My personal philosophy on bonds isn't shared by many on this board, but it might be a useful food for thought.
When it comes to stocks, you get great diversification by buying a simple index fund. However, this should be balanced by low correlation or negative correlation assets like bonds, foreign stocks, real estate, etc.
When it comes to a bond funds ability to be negatively correlated, it makes a huge difference what type of bond you're buying. Most simple bond funds hold simple bonds with 2-10 year maturities from a variety of government and high-credit corporations. These funds typically don't move a lot in either direction regardless of what stocks do. While this isn't a bad thing, you can improve your bond portfolio in a variety of ways, depending on what you're trying to accomplish.

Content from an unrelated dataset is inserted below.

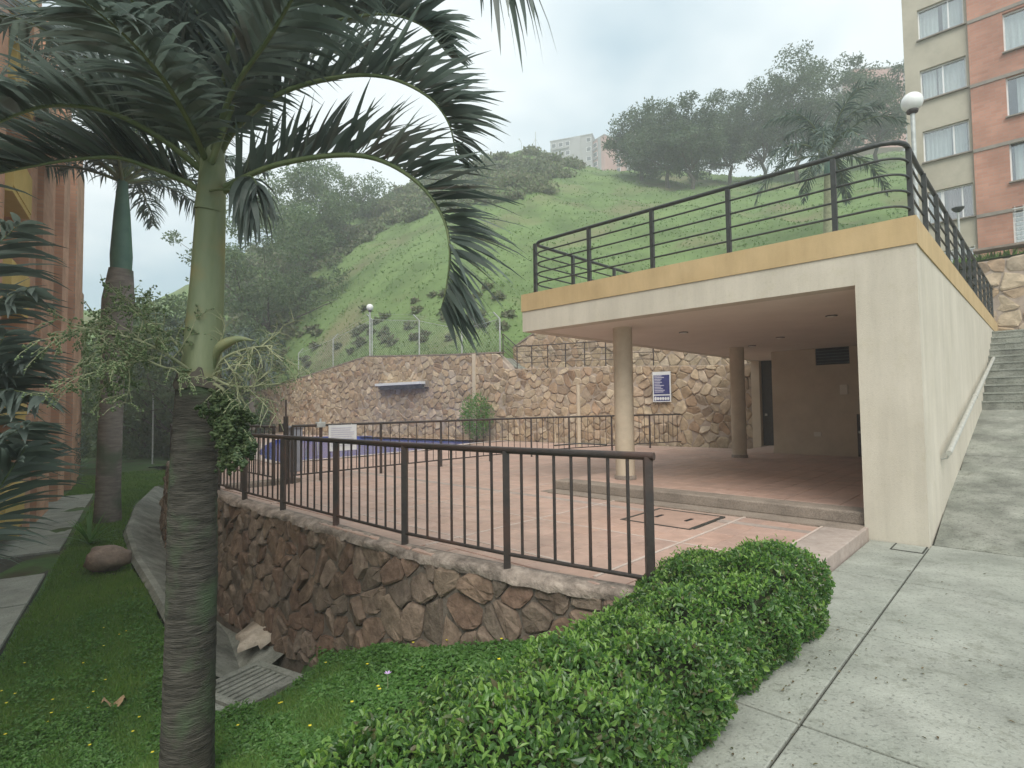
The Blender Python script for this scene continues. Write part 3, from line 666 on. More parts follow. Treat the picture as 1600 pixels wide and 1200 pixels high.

If you want to reduce your correlation to the market, stick some money in long-term treasuries. These are highly sensitive to interest rate changes, have a strong negative correlation to stocks, are highly volatile, and generally yield more than your typical broad bond fund. Don't put too much money here, but it can be an improved diversifyer.
In another direction, you could invest in high-yield bonds. These are actually somewhat correlated to the stock market, but they are not very sensitive to interest rate changes, and higher yields help smooth the volatility a bit. Again, I wouldn't put a lot of money here, but it would be a good diversifyer to your normal bond portfolio.
Other options include foreign bonds (including emerging market bonds), preferred shares (I prefer these in taxable portfolios over high-yield bonds), and Muni bonds.
I personally believe most sizable portfolios (maybe $100K+) should have some element of these bond funds in there. Remember, unlike stock funds that hold a little bit of everything, your broad bond fund will likely exclude most of these bond types completely from their holdings.